O respeito pelo culto e pela reverência devida a Deus e a Seu Filho sacramentado, o cuidado pelo bem espiritual dos próprios, a necessidade de evitar escândalo, e a preocupação pelos sinais educativos e pedagógicos para com o povo cristão e para com todos são razões ponderosas que, seguramente, ajudarão a compreender a razão de ser deste grave dever que o cânone 915, vinculando a consciência, exige dos ministros da Eucaristia.

Da parte de Nosso Senhor Jesus Cristo convido todos ao arrependimento e à retractação pública, para que refeita a comunhão com Deus e com a Sua Igreja possam receber digna e frutuosamente o Corpo do Senhor.

[2] Não Matarás, Cânone 915 e Comunhão Eucarística - A Doutrina da Igreja

O Conselho Pontifício para os Textos Legislativos, de acordo com a Congregação para a Doutrina da Fé e com a Congregação para o Culto Divino e a Disciplina dos Sacramentos, declara:

1. A proibição feita no cânon 915, por sua natureza, deriva da lei divina e transcende o âmbito das leis eclesiásticas positivas: estas não podem introduzir modificações legislativas que se oponham à doutrina da Igreja. O texto das Escrituras ao qual a Tradição eclesial sempre remonta é o de São Paulo: 1 Cor 11, 27-29.

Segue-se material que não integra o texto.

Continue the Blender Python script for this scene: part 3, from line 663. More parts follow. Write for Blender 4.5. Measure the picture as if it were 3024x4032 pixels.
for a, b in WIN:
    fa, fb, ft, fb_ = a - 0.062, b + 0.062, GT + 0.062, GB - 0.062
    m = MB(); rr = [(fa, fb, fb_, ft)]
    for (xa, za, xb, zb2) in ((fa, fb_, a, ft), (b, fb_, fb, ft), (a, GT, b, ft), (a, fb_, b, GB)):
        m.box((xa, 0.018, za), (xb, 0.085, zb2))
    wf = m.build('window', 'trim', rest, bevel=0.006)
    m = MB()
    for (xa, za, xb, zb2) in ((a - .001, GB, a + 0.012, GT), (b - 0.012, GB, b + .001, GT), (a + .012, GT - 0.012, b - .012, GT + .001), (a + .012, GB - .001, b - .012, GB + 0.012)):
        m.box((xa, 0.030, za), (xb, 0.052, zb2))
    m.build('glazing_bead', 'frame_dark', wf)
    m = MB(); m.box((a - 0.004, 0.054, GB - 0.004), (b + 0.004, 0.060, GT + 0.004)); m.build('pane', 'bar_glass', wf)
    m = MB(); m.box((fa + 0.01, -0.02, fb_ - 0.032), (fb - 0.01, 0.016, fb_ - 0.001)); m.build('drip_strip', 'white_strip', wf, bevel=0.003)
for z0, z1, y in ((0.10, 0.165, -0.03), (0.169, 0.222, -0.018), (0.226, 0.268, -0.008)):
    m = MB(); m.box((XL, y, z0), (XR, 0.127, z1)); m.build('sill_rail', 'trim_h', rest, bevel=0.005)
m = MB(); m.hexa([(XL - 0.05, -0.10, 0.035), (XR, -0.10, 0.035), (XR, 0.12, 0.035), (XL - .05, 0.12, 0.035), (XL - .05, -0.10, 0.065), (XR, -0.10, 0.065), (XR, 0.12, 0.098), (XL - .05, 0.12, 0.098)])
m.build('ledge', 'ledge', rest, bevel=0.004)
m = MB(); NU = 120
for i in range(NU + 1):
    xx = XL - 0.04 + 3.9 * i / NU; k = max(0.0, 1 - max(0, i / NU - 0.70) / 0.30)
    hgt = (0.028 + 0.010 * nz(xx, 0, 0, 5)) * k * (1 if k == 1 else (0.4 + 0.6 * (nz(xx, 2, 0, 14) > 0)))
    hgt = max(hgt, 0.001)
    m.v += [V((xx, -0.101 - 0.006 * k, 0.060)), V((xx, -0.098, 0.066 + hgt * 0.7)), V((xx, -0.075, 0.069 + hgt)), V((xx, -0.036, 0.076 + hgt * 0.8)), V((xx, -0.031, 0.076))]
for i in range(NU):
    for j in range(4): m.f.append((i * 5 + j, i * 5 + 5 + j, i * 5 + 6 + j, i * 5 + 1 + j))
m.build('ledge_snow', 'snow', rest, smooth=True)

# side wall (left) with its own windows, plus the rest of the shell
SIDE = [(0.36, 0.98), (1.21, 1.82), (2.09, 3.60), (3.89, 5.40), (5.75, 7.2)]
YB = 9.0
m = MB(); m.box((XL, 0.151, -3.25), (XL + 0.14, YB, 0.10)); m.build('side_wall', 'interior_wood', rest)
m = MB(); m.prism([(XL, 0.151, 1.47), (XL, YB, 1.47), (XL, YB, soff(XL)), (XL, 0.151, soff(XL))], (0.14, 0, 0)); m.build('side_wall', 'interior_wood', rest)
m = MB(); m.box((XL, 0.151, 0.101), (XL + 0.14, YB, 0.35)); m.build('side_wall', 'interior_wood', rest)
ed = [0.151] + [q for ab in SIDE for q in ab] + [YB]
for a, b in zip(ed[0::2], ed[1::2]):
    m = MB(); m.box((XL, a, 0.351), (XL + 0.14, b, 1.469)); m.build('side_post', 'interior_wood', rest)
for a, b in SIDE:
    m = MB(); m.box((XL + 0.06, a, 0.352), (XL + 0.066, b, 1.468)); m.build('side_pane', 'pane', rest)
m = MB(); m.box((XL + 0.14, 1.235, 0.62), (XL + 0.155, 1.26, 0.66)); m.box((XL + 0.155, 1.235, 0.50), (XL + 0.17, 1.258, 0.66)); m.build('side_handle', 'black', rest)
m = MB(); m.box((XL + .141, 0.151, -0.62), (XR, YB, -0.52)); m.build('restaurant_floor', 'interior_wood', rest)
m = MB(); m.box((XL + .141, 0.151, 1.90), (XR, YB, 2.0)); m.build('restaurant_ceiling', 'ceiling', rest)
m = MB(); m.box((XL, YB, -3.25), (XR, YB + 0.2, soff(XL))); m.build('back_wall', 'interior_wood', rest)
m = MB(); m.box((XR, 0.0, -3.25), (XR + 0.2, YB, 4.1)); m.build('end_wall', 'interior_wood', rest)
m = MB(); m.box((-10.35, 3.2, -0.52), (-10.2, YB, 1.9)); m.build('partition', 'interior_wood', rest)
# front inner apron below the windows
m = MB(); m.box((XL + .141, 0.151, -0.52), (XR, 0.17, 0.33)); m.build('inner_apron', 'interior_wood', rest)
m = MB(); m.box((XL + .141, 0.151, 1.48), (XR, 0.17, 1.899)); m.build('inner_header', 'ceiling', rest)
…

Este texto diz respeito primeiramente ao próprio fiel e à sua consciência como consta no cânon 916. Porém o ser-se indigno por se achar em estado de pecado põe também um grave problema jurídico na Igreja: precisamente ao termo «indigno» refere-se o cânon do Código dos Cânones das Igrejas Orientais que é paralelo ao cân. 915 latino: «Devem ser impedidos de receber a Divina Eucaristia aqueles que são publicamente indignos» (cân. 712). Com efeito, receber o Corpo de Cristo sendo publicamente indigno é um comportamento que atenta contra os direitos da Igreja e de todos os fiéis de viver em coerência com as exigências dessa comunhão. Deve-se evitar o escândalo, concebido como acção que move os outros ao mal. Tal escândalo subsiste mesmo se, lamentavelmente, um tal comportamento já não despertar admiração alguma: pelo contrário, é precisamente diante da deformação das consciências, que se torna mais necessária por parte dos Pastores, uma acção tão paciente quanto firme, que tutele a santidade dos sacramentos, em defesa da moralidade cristã e da recta formação dos fiéis.

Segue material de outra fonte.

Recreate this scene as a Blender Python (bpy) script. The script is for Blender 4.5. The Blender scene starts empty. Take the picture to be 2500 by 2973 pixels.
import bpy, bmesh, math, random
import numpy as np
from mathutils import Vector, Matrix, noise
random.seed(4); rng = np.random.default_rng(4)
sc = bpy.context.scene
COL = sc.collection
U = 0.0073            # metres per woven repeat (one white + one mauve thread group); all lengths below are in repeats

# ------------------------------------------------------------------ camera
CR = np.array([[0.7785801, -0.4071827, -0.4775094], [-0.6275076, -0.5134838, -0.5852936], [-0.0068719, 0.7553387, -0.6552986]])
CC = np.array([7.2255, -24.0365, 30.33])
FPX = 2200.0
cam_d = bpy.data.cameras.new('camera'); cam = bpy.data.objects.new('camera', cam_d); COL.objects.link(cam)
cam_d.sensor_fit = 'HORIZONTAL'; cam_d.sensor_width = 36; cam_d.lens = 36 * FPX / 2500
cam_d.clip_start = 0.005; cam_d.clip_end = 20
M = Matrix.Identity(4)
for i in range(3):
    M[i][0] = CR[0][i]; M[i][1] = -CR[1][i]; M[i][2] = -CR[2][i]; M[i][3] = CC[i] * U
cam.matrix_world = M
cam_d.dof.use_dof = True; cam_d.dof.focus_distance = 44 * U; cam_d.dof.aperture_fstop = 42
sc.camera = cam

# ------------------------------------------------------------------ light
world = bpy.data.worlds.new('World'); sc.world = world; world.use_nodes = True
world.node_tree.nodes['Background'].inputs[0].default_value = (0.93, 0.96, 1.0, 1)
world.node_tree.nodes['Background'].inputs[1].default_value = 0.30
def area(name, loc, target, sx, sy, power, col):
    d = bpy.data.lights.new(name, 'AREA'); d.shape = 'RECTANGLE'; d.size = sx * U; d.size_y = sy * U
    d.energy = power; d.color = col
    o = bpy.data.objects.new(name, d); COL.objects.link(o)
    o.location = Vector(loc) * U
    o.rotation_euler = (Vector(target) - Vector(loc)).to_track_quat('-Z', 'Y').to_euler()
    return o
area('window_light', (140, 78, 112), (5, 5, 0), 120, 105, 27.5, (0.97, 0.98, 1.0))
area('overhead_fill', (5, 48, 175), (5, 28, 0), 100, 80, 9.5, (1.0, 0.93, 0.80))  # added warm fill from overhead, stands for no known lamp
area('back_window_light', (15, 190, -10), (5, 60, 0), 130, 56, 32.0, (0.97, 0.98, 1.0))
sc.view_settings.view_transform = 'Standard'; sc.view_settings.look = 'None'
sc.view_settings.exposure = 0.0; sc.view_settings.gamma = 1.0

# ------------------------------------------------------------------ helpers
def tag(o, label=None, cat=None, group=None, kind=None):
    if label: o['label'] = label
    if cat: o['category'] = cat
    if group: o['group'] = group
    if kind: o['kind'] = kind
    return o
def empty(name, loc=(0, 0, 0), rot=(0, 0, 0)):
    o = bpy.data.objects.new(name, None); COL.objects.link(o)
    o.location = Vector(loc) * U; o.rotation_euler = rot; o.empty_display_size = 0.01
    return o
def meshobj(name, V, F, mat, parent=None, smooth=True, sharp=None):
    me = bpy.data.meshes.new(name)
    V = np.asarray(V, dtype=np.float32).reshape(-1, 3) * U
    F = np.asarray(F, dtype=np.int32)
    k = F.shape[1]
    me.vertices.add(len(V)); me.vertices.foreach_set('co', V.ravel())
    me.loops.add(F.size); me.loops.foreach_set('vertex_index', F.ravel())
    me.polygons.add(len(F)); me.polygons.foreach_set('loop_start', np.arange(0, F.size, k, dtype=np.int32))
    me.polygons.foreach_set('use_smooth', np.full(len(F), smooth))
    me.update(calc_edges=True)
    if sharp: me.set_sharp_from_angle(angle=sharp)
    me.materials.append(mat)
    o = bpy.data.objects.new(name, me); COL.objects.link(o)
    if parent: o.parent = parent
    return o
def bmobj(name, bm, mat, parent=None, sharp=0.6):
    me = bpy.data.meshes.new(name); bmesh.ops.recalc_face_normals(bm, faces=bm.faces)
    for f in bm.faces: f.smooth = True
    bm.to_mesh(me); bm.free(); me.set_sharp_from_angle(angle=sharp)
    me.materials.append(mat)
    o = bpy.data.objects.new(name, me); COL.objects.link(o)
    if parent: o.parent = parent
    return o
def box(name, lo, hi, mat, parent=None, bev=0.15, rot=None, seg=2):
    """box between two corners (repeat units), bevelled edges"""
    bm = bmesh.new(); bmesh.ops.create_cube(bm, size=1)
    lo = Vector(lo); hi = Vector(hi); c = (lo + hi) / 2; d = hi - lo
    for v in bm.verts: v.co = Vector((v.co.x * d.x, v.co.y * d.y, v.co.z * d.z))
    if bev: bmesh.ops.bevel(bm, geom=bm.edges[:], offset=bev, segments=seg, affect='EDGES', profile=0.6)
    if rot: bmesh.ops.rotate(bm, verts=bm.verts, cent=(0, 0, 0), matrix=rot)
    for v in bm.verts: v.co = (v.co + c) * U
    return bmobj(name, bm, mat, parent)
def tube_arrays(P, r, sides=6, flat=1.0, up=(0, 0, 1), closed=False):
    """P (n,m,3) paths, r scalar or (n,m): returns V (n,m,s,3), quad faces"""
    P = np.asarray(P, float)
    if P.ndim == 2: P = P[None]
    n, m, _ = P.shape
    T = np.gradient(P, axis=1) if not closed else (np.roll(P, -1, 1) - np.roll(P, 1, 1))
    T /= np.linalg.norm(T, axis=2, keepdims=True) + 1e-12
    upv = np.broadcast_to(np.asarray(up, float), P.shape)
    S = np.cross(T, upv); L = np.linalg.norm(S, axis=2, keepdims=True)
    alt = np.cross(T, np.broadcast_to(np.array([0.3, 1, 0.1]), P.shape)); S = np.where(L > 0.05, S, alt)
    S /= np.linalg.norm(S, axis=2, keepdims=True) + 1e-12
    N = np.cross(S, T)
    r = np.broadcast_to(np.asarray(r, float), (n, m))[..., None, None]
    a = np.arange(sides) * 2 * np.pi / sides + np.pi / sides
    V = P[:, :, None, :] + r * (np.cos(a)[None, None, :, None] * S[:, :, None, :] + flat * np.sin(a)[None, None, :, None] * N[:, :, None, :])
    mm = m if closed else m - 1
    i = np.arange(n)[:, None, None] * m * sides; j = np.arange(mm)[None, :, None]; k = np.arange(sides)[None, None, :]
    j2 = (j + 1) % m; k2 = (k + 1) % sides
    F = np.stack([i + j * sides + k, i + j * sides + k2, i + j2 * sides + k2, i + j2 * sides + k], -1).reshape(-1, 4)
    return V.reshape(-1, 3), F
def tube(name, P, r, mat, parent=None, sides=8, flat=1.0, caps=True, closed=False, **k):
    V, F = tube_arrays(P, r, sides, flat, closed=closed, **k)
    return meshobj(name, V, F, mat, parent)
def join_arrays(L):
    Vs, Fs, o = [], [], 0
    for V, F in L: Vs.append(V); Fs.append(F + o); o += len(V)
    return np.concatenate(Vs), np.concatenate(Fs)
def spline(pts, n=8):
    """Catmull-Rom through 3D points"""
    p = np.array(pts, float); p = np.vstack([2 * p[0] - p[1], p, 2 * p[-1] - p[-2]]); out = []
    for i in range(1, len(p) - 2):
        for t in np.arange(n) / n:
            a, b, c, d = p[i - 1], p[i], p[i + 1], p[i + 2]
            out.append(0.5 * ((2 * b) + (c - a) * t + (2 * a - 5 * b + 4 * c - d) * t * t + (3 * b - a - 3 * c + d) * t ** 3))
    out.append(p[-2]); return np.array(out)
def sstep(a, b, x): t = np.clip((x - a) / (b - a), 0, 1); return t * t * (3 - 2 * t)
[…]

2. Qualquer interpretação do cân. 915 que se oponha ao conteúdo substancial, declarado ininterruptamente pelo Magistério e pela disciplina da Igreja ao longo dos séculos, é claramente fonte de desvios. A fórmula: «e outros que obstinadamente perseverem em pecado grave manifesto» é clara e deve ser compreendida de modo a não deformar o seu sentido, tornando a norma inaplicável. As três condições requeridas são:

a) o pecado grave, entendido objectivamente, porque da imputabilidade subjectiva o ministro da Comunhão não poderia julgar; b) a perseverança obstinada, que significa a existência de uma situação objectiva de pecado que perdura no tempo e à qual a vontade do fiel não põe termo, não sendo necessários outros requisitos (atitude de desacato, admonição prévia, etc.) para que se verifique a situação na sua fundamental gravidade eclesial; c) o carácter manifesto da situação de pecado grave habitual.

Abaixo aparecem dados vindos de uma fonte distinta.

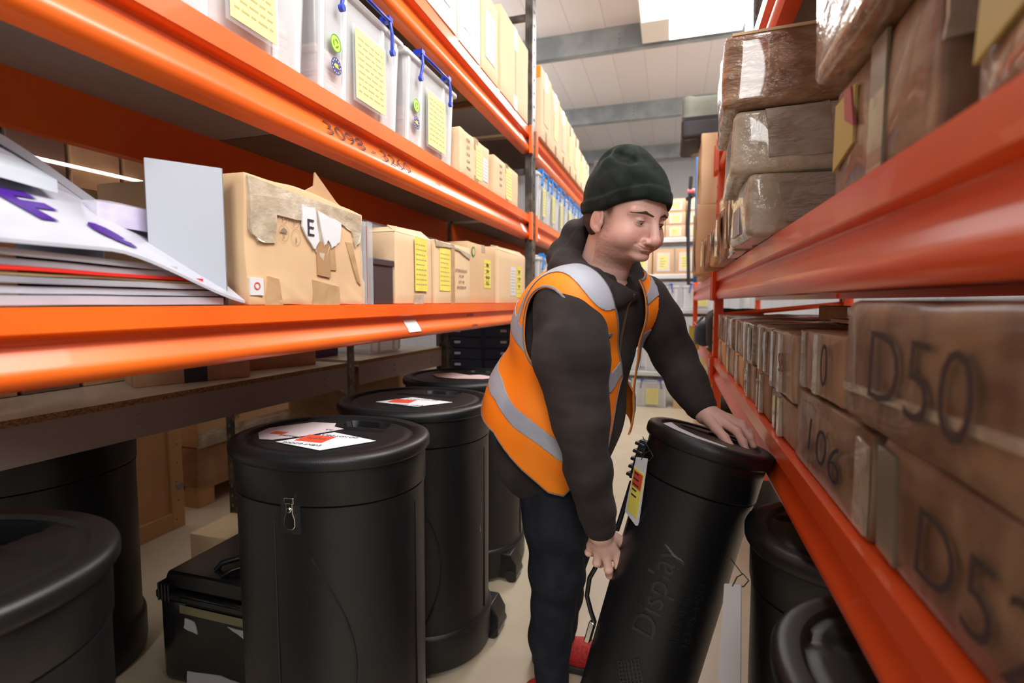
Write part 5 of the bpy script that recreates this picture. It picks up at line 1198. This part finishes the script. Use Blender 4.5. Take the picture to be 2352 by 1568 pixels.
zp = [surf(f_hoodie, vec(-0.24, 1.385, z)+ (BEL-CHE)*((1.10-z)/0.2)*0.9 + BRt*(-0.012), BF, 0.05, 0.35, 200, 0.001) for z in np.linspace(0.84, 1.19, 26)]
mb = MB(); L = man.location
mb.tube([p-np.array(L) for p in zp], 0.0035, 6); mb.build('zip', mat('brass_zip', (0.30, 0.24, 0.15), 0.35, 0.8), man, smooth=60)
mb = MB(); mb.tube([zp[-1]-np.array(L)+BF*0.003, zp[-1]-np.array(L)+BF*0.006-vec(0, 0, 0.022)], 0.0035, 6); mb.build('zip_pull', CHROME, man)
# ---- vest
def f_vest(p):
    d = f_torso(p, 0.012, 0.012)
    d = smin(d, ell(p, vec(-0.335, 1.43, 0.85), (0.14, 0.20, 0.24), BM), 0.06)
    d = smin(d, ell(p, vec(-0.345, 1.44, 0.79), (0.130, 0.175, 0.22), BM), 0.05)
    d = smin(d, cap_(p, vec(-0.23, 1.27, 1.15), vec(-0.215, 1.30, 0.84), 0.075, 0.075), 0.06)
    d = smin(d, cap_(p, RSH+vec(0.003, 0.01, 0.0), LSH, 0.099, 0.088), 0.04)
    return d + fold(p, (20, 20, 9), 0.006, 11) + fold(p, (45, 40, 16), 0.0022, 12)
def plane(P):
    A = np.array([[1, q[0], q[1]] for q in P]); z = np.array([q[2] for q in P]); return np.linalg.lstsq(A, z, rcond=None)[0]
def band(deg, z): return (np.radians(deg), np.array(z))
HEM = band([-180, -120, -52, 14, 45, 70, 83, 95, 108, 140, 180], [0.95, 0.90, 0.832, 0.79, 0.735, 0.690, 0.705, 0.775, 0.862, 0.93, 0.95])
B1 = band([-180, -110, -31, 15, 45, 75, 88, 110, 140, 180], [1.22, 1.16, 1.10, 1.003, 1.02, 1.072, 1.112, 1.165, 1.20, 1.22])
B2 = band([-180, -110, -53, 13, 40, 63, 73, 94, 109, 140, 180], [1.06, 1.00, 0.92, 0.800, 0.805, 0.839, 0.861, 0.914, 0.972, 1.03, 1.06])
def pz(p, c):
    th = np.arctan2(lat(p), fwd(p)+0.0); return p[:, 2]-np.interp(th, c[0], c[1])
def lat(p): return (p-CHE) @ BRt
def fwd(p): return (p-CHE) @ BF
def front_open(p):
    z = p[:, 2]; sr = np.interp(z, [0.75, 0.82, 0.92, 1.01, 1.10, 1.19, 1.30], [0.05, 0.044, 0.012, -0.018, 0.030, 0.079, 0.10]); s_l = np.interp(z, [0.8, 0.9, 1.0, 1.19, 1.25], [-0.112, -0.115, -0.10, -0.055, -0.05])
    s = lat(p); inside = np.minimum(sr-s, s-s_l)         # >0 inside the gap
    return np.where(fwd(p) > -0.02, -inside, 0.05)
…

3. A prudência pastoral aconselha vivamente a evitar que se chegue a casos de recusa pública da sagrada Comunhão. Os Pastores devem esforçar-se por explicar aos fiéis envolvidos o verdadeiro sentido eclesial da norma, de modo que a possam compreender ou ao menos respeitar. Quando, porém, se apresentarem situações em que tais precauções não tenham obtido efeito ou não tenham sido possíveis, o ministro da distribuição da Comunhão deve recusar-se a dá-la a quem seja publicamente indigno, com firmeza, consciente do valor que estes sinais de fortaleza têm para o bem da Igreja e das almas.

4. Nenhuma autoridade eclesiástica pode dispensar em caso algum desta obrigação do ministro da sagrada Comunhão, nem emanar directrizes que a contradigam.

5. O dever de reafirmar esta impossibilidade de admitir à Eucaristia é condição de verdadeira pastoral, de autêntica preocupação pelo bem dos fiéis e de toda a Igreja.